La misura pensionistica quota 100 che è stata introdotta per il triennio 2019-2021 sembra che alla sua scadenza non sarà rinnovata. Da diversi mesi si parla ormai di questa misura e di quanto effettivamente sia stata una delusione, confermata dal basso numero di domande pervenute in questo 2019. Ricordiamo che Quota 100 è quella misura pensionistica che da la possibilità ai lavoratori di poter uscire anticipatamente dal mondo del lavoro una volta compiuti 62 anni di età e maturato 38 anni di contributi. A partire dal 2022, la misura quindi non esisterà più, a meno che non si decida diversamente. A confermare ciò è stato nelle scorse ore Pasquale Tridico, ovvero il presidente dell’INPS il quale si è detto piuttosto in sintonia con il pensiero del ministro dell’economia Gualtieri il quale già precedentemente aveva sottolineato che non vi era alcuna volontà di rinnovare questa misura una volta scaduta a fine 2021.
“Quota 100 ha una data di scadenza definitiva”, ha ribadito Tridico. Poi lo stesso aggiunge: “La misura deve concludersi nel triennio e poi finire lì, nel 2021. Sono d’accordo con il ministro dell’Economia Gualtieri”. Secondo le previsioni ad usufruirne saranno circa 300.000 persone, ma saranno 200 mila in meno. “Questo dimostra che le stime sono prudenti, e che chi diceva che sarebbe costato 15-20 miliardi faceva stime tendenziose. Così risparmiamo un miliardo, siamo contenti”, ha aggiunto Tridico.
Dietro l’addio di Quota 100, fregatura per gli esclusi
Ciò che invece non tutti sanno è che dietro l’addio a quota 100 ci potrebbe essere una fregatura nei confronti degli esclusi. A tal riguardo va detto che alla fine del 2021, una volta terminata la sperimentazione e nel caso in cui non dovesse esserci un proseguo, ci sarebbe il rischio piuttosto concreto che gli esclusi da quota 100 si ritrovino con la necessità di 5 oppure 6 anni aggiuntivi di contributi per poter accedere alla pensione.
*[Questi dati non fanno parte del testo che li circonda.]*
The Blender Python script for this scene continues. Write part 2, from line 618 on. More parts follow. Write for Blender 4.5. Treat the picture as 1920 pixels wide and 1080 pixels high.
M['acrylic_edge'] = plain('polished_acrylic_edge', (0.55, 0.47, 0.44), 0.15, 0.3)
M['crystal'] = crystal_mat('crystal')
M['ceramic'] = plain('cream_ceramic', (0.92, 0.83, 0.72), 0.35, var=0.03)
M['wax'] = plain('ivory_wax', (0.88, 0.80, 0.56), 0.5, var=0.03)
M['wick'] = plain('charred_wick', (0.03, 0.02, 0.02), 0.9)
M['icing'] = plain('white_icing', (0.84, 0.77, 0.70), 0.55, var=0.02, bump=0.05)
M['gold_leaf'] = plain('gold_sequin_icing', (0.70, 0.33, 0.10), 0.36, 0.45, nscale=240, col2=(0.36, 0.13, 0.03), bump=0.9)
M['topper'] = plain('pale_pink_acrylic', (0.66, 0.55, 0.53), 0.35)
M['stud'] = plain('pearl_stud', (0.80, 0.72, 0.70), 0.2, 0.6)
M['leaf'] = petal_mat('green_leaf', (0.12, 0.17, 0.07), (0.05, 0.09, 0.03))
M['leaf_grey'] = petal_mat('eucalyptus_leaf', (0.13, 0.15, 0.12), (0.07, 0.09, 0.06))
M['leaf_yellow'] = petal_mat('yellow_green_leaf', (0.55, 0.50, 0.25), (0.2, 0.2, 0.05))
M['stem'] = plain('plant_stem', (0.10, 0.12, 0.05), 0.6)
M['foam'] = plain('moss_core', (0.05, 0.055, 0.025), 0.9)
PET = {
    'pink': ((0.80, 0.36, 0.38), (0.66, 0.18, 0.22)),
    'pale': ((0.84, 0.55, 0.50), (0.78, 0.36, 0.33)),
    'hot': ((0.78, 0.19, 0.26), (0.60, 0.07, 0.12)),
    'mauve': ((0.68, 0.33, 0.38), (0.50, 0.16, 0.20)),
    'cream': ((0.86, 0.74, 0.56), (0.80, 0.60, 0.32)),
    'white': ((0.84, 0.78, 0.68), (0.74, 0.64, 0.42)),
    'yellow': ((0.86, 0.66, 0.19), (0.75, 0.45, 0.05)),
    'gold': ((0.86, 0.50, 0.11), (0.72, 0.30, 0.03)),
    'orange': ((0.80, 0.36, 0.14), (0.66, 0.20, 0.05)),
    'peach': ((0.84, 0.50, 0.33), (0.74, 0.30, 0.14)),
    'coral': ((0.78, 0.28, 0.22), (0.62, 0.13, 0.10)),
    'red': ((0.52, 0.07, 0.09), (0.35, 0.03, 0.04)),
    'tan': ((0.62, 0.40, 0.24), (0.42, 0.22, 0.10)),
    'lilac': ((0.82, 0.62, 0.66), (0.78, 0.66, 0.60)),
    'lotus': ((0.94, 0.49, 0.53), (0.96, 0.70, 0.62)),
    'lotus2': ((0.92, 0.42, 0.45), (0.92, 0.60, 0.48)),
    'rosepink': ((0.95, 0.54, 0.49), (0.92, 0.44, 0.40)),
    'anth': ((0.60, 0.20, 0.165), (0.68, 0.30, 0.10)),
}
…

Tutti coloro che matureranno i requisiti a partire dal 2022, dovranno comunque attendere altri anni per poter uscire dal mondo del lavoro.
Il sole24ore sembra che abbia fatto un esempio piuttosto concreto prendendo in considerazione due lavoratori che hanno lavorato nella stessa azienda per 38 anni. Il primo sarebbe nato nel dicembre del 1959, mentre il secondo del gennaio 1960. Nel caso in cui i due decidano di uscire dal mondo del lavoro anticipatamente, il primo se lo vorrà potrà andrà in pensione a 62 anni, mentre il secondo dovrà optare o per un pensionamento anticipato con 42 anni e 10 mesi nel 2026, oppure un pensionamento di vecchiaia a 67 anni e 9 mesi nel 2029. In quest’ultimo caso ovviamente la sua pensione sarà più ricca di circa il 22%.